Готовить я любила: пекла шаньги, пироги. Калитки пекла картовные [северные пирожки с картошкой] Да. Я любила картовные калитки. И шаньги [круглые открытые пирожки] картовные пекла тоже. Сметаной польешь тесто — оно зарумянится. Красивые шанёжечки. Или капусты положишь, крупы капельку, мясо — и сварится приятный суп. Ещё отец ловил рыбу. Грибы всякие собирали: волнуху, лубянку [гриб-лубянку иногда называют серушкой, млечником или гладышом; ее засаливают и иногда жарят], грузди. Я за рыжиками ходила, ягоды собирала: чернику, бруснику. Трудная жизнь была у меня, трудная! Сейчас отца нету, так меня никто не накормит грибами.
Я в войну воевала, была под Саратовом. Санитаркой была. Покойников, раненых таскали. Большой войны я не видела, фашистов не видела. Мы в вагонах жили. Раненых таскали на носилках. Пришлось поработать в войну.
Замуж я не выходила. До войны не вышла. До войны у меня кавалер был: у нас зона была тут недалеко, он охранником работал — я и познакомилась. Звали его Васей. Подружились, а потом война сделалась. Его на фронт взяли, я больше и не видала, и письма не было. Погиб он. Я больше ни за кого не выходила, не встречалась ни с кем. Что же сделаешь? Я всю жизнь платила бездетность [налог на бездетность существовал в СССР с ноября 1941 года в размере 6% от заработной платы, отменен 1 января 1992 года, с распадом СССР]. Я не рожала — как ребенка-то вырастить? Заработки плохие были. Я мало получала. Прожила так. 95-ый год живу, и хоть бы что: никакого мужа нету, и не надо.
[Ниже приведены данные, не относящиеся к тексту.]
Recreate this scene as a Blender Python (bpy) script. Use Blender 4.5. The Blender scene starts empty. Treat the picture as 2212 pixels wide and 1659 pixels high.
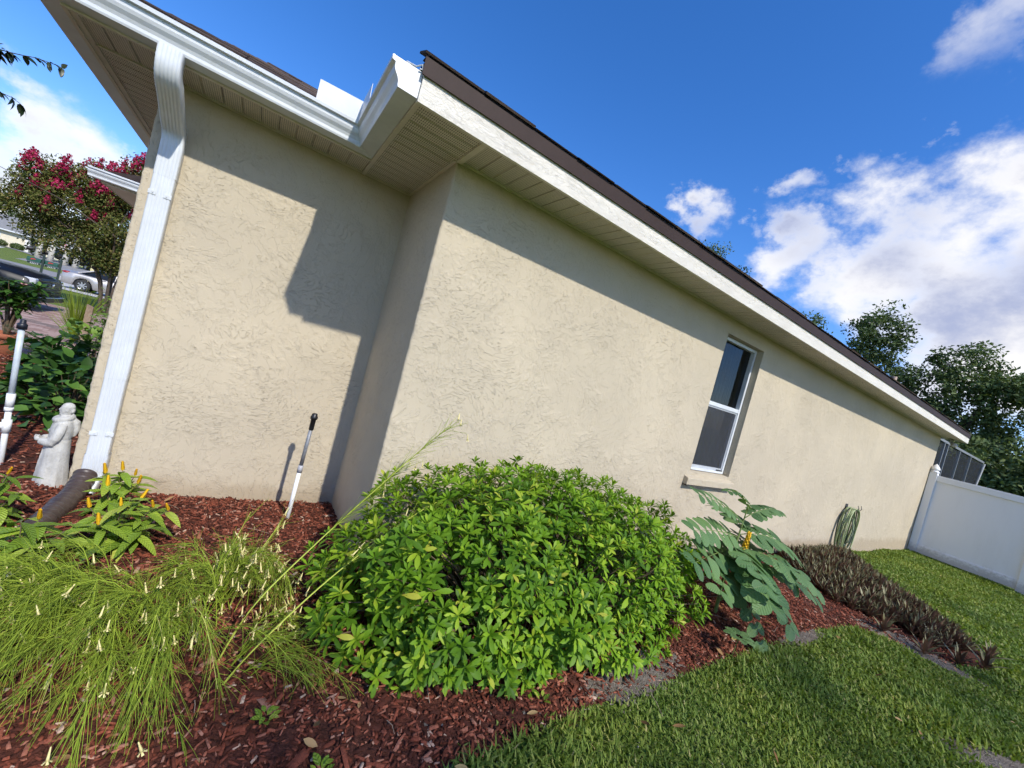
import bpy, bmesh, math, random
import numpy as np
from mathutils import Vector, Matrix, noise

random.seed(7)
RNG = np.random.default_rng(7)
SC = bpy.context.scene
COL = SC.collection

# ------------------------------------------------------------------ camera
CAM_H = 1.38
YAW, PITCH, ROLL = 0.576, -0.0253, 0.2628
fw = Vector((math.sin(YAW)*math.cos(PITCH), math.cos(YAW)*math.cos(PITCH), math.sin(PITCH)))
rt0 = Vector((math.cos(YAW), -math.sin(YAW), 0.0))
up0 = rt0.cross(fw)
rt = rt0*math.cos(ROLL) + up0*math.sin(ROLL)
up = -rt0*math.sin(ROLL) + up0*math.cos(ROLL)
cam_data = bpy.data.cameras.new('camera')
cam_data.sensor_width = 36.0
cam_data.lens = 872.72/2212.0*36.0
cam_data.clip_start = 0.05
cam_data.clip_end = 2000.0
cam = bpy.data.objects.new('camera', cam_data)
COL.objects.link(cam)
m = Matrix((rt, up, -fw)).transposed().to_4x4()
m.translation = Vector((0, 0, CAM_H))
cam.matrix_world = m
SC.camera = cam

# ------------------------------------------------------------------ sun, sky, exposure
SUN_DIR = Vector((0.11, -1.0, 0.90)).normalized()      # towards the sun
sun_data = bpy.data.lights.new('sun', 'SUN')
sun_data.energy = 3.0
sun_data.angle = math.radians(1.0)
sun_data.color = (1.0, 0.955, 0.87)
sun = bpy.data.objects.new('sun', sun_data)
COL.objects.link(sun)
sun.rotation_euler = (-SUN_DIR).to_track_quat('-Z', 'Y').to_euler()
sun.location = SUN_DIR*60

world = bpy.data.worlds.new('World')
SC.world = world
world.use_nodes = True
world.cycles.sampling_method = 'MANUAL'
world.cycles.sample_map_resolution = 256
wt = world.node_tree
wt.nodes.clear()

def WN(t, **k):
    n = wt.nodes.new(t)
    for a, b in k.items():
        setattr(n, a, b)
    return n
def wmath(op, a, b=None, c=None, clamp=False):
    n = WN('ShaderNodeMath', operation=op)
    n.use_clamp = clamp
    for i, q in enumerate((a, b, c)):
        if q is None:
            continue
        if isinstance(q, (int, float)):
            n.inputs[i].default_value = q
        else:
            wt.links.new(q, n.inputs[i])
    return n.outputs[0]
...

Вечеринок у нас не было в войну, и после войны не было. Так, собирались в праздники. Троица была, Покров — мы собирались деревней, кучей ходили. Вино [т.е. водку] покупали, выпивали немножко. Наш отец любил выпить. Мама мало пила. И я мало пила, совсем редко. Ходили, гуляли. Здесь гармонисты были. Всякие старинные песни пели. Я бойкая была, такая бойкая, так ух! Мама говорит: «Головы не сносить тебе!» А что? Я бойкая была — это мне Бог в жизни дал.
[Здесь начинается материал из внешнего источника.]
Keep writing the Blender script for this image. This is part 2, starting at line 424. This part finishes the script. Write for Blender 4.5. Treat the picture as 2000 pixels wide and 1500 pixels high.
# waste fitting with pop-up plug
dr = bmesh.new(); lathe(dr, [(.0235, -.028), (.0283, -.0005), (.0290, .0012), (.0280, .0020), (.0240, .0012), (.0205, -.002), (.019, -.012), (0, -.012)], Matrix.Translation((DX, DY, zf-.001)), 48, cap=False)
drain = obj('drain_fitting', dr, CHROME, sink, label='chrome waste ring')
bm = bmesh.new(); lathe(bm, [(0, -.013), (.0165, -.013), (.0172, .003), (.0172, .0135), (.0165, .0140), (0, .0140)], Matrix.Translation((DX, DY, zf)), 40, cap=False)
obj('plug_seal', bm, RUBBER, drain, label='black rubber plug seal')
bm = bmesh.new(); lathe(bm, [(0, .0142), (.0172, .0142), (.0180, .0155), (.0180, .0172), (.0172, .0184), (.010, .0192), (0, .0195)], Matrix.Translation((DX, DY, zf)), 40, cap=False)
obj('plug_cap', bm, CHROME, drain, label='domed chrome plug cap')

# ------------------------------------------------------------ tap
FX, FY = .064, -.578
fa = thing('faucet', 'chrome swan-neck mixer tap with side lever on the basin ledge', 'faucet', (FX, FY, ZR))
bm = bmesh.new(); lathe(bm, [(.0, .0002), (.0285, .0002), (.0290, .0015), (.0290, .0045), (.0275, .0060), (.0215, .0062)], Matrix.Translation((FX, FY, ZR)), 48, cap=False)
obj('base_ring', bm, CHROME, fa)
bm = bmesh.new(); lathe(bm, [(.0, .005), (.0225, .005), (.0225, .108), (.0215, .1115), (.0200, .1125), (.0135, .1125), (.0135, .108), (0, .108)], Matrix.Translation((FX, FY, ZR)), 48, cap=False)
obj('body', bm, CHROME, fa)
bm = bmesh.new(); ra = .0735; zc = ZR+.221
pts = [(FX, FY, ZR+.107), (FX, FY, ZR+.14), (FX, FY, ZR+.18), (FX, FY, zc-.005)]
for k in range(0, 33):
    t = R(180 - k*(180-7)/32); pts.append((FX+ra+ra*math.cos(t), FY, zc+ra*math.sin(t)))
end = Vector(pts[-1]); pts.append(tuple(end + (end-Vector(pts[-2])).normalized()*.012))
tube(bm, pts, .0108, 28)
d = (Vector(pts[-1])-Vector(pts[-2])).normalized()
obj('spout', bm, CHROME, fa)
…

После войны приехала и работала на бирже. Потом заболела — у меня туберкулез коленного сустава сделался. Я болела 6 лет. Пенсия маленькая была, трудно было жить.
Я ни с кем не ругивалась, ни с кем, ни с кем. Так прожила. Ну ладно. Доживу до смерти, скоро умру. Руки-то, видишь, опухают? Такие морщины вот. Скоро умру. Потом меня помяните, как я умру дак. Скажите: «Тете Зине Царствие Небесное». Да и все. Да. У нас все умерли. Никого не осталось. Я одна осталась, и детей у меня не было. Сноха вот есть, тоже больная — не может приехать. Племянница в Москве живет. Есть еще племянница под Ленинградом, в Мирном племянница и племянник в Архангельске. Вот так они и живут.
Я третий год уже здесь [в доме престарелых в Каргополе-2]. Я уехала в поселок, жила тамотка — как ветерану войны мне была квартира дана, я в ней 10 лет жила. А сосед попался пьяница и квартиру зажег. И сам сгорел. Квартира моя сгорела. Я ревела-ревела, потом меня отправили в Плесецк, а потом и в престарелый дом. Больше я не бывала дома. А квартира сгорела, так никто и не ремонтирует, никто и не живет. А богатства было у меня полно: одежки, обутки — всего. И все-то сгорело. Ничего не осталось.
Ну что сделаешь? Такая судьба моя, верно?